* _What you have to do_
Every line containing the word "script" needs to be found and copied.

* _Data in this exercise_
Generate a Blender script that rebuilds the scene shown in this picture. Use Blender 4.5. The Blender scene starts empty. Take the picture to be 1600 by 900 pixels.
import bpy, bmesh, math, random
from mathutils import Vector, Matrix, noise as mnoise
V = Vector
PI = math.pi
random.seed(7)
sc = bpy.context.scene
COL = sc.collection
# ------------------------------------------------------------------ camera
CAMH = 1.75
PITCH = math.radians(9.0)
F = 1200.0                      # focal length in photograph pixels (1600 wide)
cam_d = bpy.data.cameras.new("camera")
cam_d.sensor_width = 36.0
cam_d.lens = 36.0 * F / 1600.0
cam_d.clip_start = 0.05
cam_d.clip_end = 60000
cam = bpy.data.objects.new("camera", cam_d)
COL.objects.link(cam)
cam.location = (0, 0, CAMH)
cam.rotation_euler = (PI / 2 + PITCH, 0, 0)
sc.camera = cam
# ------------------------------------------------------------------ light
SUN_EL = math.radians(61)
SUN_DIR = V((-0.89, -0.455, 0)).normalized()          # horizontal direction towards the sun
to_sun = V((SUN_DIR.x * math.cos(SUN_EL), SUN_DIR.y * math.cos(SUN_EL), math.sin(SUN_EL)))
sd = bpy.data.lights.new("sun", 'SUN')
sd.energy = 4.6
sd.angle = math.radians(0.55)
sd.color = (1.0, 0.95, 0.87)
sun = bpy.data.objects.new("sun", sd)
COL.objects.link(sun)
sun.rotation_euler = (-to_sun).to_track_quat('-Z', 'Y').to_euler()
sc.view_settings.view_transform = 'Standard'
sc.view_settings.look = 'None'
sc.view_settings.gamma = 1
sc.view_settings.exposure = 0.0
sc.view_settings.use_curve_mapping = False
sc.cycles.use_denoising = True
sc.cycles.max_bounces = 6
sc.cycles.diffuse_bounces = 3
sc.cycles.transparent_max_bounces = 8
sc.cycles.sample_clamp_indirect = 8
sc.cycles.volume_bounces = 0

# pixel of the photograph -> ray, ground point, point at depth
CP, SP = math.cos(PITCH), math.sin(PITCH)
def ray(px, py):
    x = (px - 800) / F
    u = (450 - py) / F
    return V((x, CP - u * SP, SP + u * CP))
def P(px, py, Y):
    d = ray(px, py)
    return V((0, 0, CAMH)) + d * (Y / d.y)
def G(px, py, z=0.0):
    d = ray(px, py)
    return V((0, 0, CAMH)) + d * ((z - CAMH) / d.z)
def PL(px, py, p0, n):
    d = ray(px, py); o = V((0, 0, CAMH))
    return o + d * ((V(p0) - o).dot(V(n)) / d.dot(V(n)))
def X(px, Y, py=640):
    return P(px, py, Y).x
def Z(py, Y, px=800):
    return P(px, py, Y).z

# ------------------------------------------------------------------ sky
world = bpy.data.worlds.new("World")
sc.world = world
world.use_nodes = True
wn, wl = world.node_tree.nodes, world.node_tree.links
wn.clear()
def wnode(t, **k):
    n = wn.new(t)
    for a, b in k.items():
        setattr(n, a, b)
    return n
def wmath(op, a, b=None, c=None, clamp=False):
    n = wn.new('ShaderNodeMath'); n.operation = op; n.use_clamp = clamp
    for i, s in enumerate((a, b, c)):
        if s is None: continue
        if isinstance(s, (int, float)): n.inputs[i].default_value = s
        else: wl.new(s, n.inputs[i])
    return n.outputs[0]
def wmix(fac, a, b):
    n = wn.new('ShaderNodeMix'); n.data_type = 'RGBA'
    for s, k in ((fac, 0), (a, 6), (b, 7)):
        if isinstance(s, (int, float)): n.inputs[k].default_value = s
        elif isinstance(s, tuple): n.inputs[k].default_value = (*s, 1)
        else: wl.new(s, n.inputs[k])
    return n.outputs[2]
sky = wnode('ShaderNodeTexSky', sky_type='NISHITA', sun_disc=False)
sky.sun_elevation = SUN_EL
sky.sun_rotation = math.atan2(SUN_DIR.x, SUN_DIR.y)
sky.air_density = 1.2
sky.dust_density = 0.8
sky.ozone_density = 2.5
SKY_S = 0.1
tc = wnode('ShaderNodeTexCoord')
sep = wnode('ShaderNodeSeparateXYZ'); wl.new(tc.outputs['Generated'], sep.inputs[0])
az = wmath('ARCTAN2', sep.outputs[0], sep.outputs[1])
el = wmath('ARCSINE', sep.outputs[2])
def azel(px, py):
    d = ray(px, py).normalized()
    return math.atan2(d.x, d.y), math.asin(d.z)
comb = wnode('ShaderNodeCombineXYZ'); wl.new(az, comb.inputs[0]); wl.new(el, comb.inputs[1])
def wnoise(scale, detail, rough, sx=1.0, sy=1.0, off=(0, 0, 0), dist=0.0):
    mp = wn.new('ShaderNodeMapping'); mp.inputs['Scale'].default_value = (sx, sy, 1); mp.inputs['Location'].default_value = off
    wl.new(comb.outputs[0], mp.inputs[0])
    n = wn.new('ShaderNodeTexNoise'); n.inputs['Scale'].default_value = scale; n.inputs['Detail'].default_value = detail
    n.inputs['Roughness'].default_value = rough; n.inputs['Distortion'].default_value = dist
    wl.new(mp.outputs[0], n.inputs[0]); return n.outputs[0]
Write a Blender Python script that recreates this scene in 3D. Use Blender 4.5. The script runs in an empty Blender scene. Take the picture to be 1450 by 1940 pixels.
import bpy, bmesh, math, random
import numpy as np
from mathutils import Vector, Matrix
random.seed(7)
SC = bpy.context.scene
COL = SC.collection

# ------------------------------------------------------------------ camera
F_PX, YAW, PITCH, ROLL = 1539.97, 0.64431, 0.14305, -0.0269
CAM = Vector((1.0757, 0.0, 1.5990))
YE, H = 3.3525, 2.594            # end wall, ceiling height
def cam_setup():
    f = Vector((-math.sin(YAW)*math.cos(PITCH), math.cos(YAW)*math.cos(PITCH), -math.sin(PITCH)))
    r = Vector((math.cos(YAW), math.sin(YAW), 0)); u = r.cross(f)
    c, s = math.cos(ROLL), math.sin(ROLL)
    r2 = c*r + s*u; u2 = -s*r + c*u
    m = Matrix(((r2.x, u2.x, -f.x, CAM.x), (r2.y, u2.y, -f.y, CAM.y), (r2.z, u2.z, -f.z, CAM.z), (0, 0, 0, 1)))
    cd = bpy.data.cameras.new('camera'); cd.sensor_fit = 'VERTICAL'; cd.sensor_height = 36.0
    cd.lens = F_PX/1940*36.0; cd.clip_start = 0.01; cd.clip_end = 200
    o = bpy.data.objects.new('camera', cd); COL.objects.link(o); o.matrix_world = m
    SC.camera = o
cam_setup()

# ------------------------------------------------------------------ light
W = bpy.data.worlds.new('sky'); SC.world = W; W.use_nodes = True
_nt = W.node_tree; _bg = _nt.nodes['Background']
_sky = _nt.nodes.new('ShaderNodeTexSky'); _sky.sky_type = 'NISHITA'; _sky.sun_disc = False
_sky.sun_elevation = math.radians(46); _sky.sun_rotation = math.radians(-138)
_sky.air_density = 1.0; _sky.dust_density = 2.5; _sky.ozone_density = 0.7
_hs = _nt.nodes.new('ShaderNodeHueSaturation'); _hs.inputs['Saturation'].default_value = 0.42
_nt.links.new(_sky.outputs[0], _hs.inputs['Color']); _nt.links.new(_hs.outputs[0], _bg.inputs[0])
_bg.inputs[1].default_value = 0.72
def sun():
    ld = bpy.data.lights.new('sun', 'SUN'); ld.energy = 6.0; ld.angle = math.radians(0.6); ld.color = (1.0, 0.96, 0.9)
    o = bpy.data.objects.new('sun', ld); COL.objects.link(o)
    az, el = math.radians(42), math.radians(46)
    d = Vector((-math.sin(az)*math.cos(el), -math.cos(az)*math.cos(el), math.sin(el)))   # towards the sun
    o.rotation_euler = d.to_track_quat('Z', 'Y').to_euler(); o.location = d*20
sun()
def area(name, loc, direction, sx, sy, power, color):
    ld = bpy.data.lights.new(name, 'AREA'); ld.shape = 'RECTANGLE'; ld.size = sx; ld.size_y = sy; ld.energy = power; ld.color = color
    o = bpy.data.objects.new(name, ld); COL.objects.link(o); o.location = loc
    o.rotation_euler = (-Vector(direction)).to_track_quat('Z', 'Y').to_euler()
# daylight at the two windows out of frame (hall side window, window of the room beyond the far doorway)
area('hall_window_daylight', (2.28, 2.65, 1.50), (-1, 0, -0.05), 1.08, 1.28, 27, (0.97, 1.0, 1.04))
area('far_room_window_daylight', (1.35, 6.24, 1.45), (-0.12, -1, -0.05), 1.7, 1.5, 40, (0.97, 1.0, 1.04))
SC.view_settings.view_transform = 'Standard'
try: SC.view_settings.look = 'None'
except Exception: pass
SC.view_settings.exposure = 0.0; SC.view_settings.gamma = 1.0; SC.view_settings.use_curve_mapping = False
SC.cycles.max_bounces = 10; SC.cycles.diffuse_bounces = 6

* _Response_
Generate a Blender script that rebuilds the scene shown in this picture. Use Blender 4.5. The Blender scene starts empty. Take the picture to be 1600 by 900 pixels.
Write a Blender Python script that recreates this scene in 3D. Use Blender 4.5. The script runs in an empty Blender scene. Take the picture to be 1450 by 1940 pixels.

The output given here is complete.